Ben Reeves | |
---|---|
Born | 1969 (age 54–55) Vancouver, British Columbia |
Education | BFA, University of British Columbia, Vancouver, BC (1993); MFA, Chelsea College of Art and Design, London, UK (1995) |
Known for | contemporary painter |
Ben Reeves (born 1969) is a Canadian contemporary artist whose paintings reflect his experience of the West Coast of Canada. He lives and paints in Tsawwassen, a suburb outside of Vancouver. [1] He works from imagination and memory to depict semi-photographic, impressionistic, often suburban spaces that border on representation and abstraction. [2] His work, he says, is about paying attention to what he sees. What he observes is a source for his art. [3]

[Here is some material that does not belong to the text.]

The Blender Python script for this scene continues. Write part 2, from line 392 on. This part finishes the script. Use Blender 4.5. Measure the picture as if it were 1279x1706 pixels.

Reeves was born in Vancouver, B.C. At the age of 16, he was given a copy of a book on the Group of Seven, Joan Murray's The Best of the Group of Seven, and found the work of Tom Thomson in particular a revelation. [4] He grew up in the Lynn Valley on the north shore of Vancouver. From 1987 to 1989, he attended Simon Fraser University in Vancouver for his first and second year arts and sciences, then switched to the University of British Columbia in Vancouver where he received his BFA in 1993. In 1995, he received his MFA from at the Chelsea College of Art and Design in London, England. [5]
He was a lecturer at the University of British Columbia from 2002 to 2003. From 2006 to 2011, he was an assistant professor and from 2011, an associate professor at the Emily Carr University of Art and Design in Vancouver. From 2023, he has worked as associate dean in the Faculty of Visual Art and Material Practice in the Audain Faculty of Art [6] and on the Faculty of Graduate Studies at Emily Carr University.
Reeves has several bodies of work. He investigates subjects from life or his imagination such as views of the street through rain on a windowpane, a snowstorm through fogged lenses, or sights of a person through puffs of cigarette smoke; [2] as well as the structures of tents, Vancouver city lights seen from a distance, the suburban landscape and seaside beach views. [7] In his writing such as his observations about the colouristic genius of Tom Thomson, he also is sharply perceptive. [4]
Critics speak of the "ongoing material investigation of paint" that marks his practice [7] and of his varied use of paint application. [8]
Reeves is represented by the Equinox Gallery in Vancouver and by the Nicholas Metivier Gallery in Toronto.